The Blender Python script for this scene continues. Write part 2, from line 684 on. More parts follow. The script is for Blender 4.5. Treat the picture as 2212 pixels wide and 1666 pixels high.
==
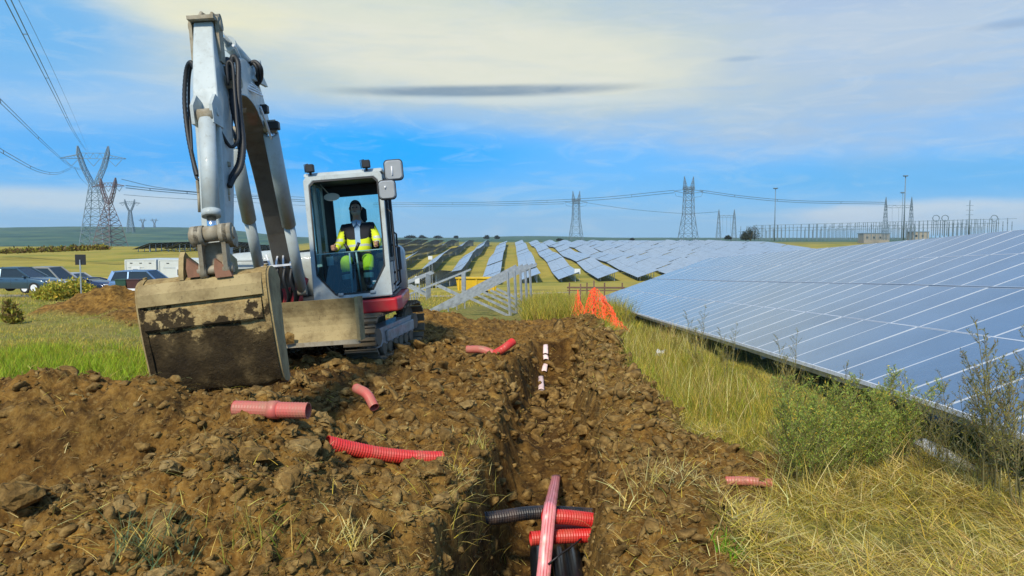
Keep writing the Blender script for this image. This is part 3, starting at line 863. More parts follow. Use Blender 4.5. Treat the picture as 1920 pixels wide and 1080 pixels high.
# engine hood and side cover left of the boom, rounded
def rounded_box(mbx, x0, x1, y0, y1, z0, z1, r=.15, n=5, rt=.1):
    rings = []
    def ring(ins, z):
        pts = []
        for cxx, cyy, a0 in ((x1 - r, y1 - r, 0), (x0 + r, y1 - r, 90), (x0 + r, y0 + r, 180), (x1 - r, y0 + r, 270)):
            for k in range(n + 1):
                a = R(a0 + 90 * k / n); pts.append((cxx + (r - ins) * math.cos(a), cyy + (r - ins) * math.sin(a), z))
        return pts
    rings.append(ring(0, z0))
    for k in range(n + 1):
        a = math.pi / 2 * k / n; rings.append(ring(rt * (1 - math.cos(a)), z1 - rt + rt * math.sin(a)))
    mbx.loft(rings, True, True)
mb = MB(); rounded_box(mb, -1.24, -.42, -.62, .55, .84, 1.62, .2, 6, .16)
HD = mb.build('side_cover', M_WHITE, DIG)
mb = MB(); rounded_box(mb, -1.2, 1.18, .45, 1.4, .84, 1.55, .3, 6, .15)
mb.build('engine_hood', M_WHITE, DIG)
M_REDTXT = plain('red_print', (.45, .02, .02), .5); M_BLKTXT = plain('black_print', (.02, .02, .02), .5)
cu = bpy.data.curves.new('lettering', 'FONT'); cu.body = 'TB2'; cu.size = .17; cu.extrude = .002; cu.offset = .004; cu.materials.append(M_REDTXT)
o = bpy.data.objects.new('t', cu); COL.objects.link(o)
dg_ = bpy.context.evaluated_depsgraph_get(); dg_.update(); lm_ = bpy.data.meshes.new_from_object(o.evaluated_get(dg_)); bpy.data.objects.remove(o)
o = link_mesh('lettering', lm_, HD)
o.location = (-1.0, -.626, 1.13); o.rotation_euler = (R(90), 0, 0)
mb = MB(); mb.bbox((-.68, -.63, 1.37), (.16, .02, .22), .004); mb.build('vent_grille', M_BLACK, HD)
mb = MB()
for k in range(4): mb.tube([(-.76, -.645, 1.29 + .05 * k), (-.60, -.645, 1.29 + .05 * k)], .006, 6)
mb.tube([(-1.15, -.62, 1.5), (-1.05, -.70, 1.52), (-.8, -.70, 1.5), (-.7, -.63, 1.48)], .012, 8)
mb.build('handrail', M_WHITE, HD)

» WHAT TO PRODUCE
Retype verbatim the lines that run from the line containing "Keep writing the" to the line containing "mb.build('handrail', M_WHITE, HD)", both inclusive, and no others.

» EXERCISE SOLUTION
Keep writing the Blender script for this image. This is part 3, starting at line 863. More parts follow. Use Blender 4.5. Treat the picture as 1920 pixels wide and 1080 pixels high.
# engine hood and side cover left of the boom, rounded
def rounded_box(mbx, x0, x1, y0, y1, z0, z1, r=.15, n=5, rt=.1):
    rings = []
    def ring(ins, z):
        pts = []
        for cxx, cyy, a0 in ((x1 - r, y1 - r, 0), (x0 + r, y1 - r, 90), (x0 + r, y0 + r, 180), (x1 - r, y0 + r, 270)):
            for k in range(n + 1):
                a = R(a0 + 90 * k / n); pts.append((cxx + (r - ins) * math.cos(a), cyy + (r - ins) * math.sin(a), z))
        return pts
    rings.append(ring(0, z0))
    for k in range(n + 1):
        a = math.pi / 2 * k / n; rings.append(ring(rt * (1 - math.cos(a)), z1 - rt + rt * math.sin(a)))
    mbx.loft(rings, True, True)
mb = MB(); rounded_box(mb, -1.24, -.42, -.62, .55, .84, 1.62, .2, 6, .16)
HD = mb.build('side_cover', M_WHITE, DIG)
mb = MB(); rounded_box(mb, -1.2, 1.18, .45, 1.4, .84, 1.55, .3, 6, .15)
mb.build('engine_hood', M_WHITE, DIG)
M_REDTXT = plain('red_print', (.45, .02, .02), .5); M_BLKTXT = plain('black_print', (.02, .02, .02), .5)
cu = bpy.data.curves.new('lettering', 'FONT'); cu.body = 'TB2'; cu.size = .17; cu.extrude = .002; cu.offset = .004; cu.materials.append(M_REDTXT)
o = bpy.data.objects.new('t', cu); COL.objects.link(o)
dg_ = bpy.context.evaluated_depsgraph_get(); dg_.update(); lm_ = bpy.data.meshes.new_from_object(o.evaluated_get(dg_)); bpy.data.objects.remove(o)
o = link_mesh('lettering', lm_, HD)
o.location = (-1.0, -.626, 1.13); o.rotation_euler = (R(90), 0, 0)
mb = MB(); mb.bbox((-.68, -.63, 1.37), (.16, .02, .22), .004); mb.build('vent_grille', M_BLACK, HD)
mb = MB()
for k in range(4): mb.tube([(-.76, -.645, 1.29 + .05 * k), (-.60, -.645, 1.29 + .05 * k)], .006, 6)
mb.tube([(-1.15, -.62, 1.5), (-1.05, -.70, 1.52), (-.8, -.70, 1.5), (-.7, -.63, 1.48)], .012, 8)
mb.build('handrail', M_WHITE, HD)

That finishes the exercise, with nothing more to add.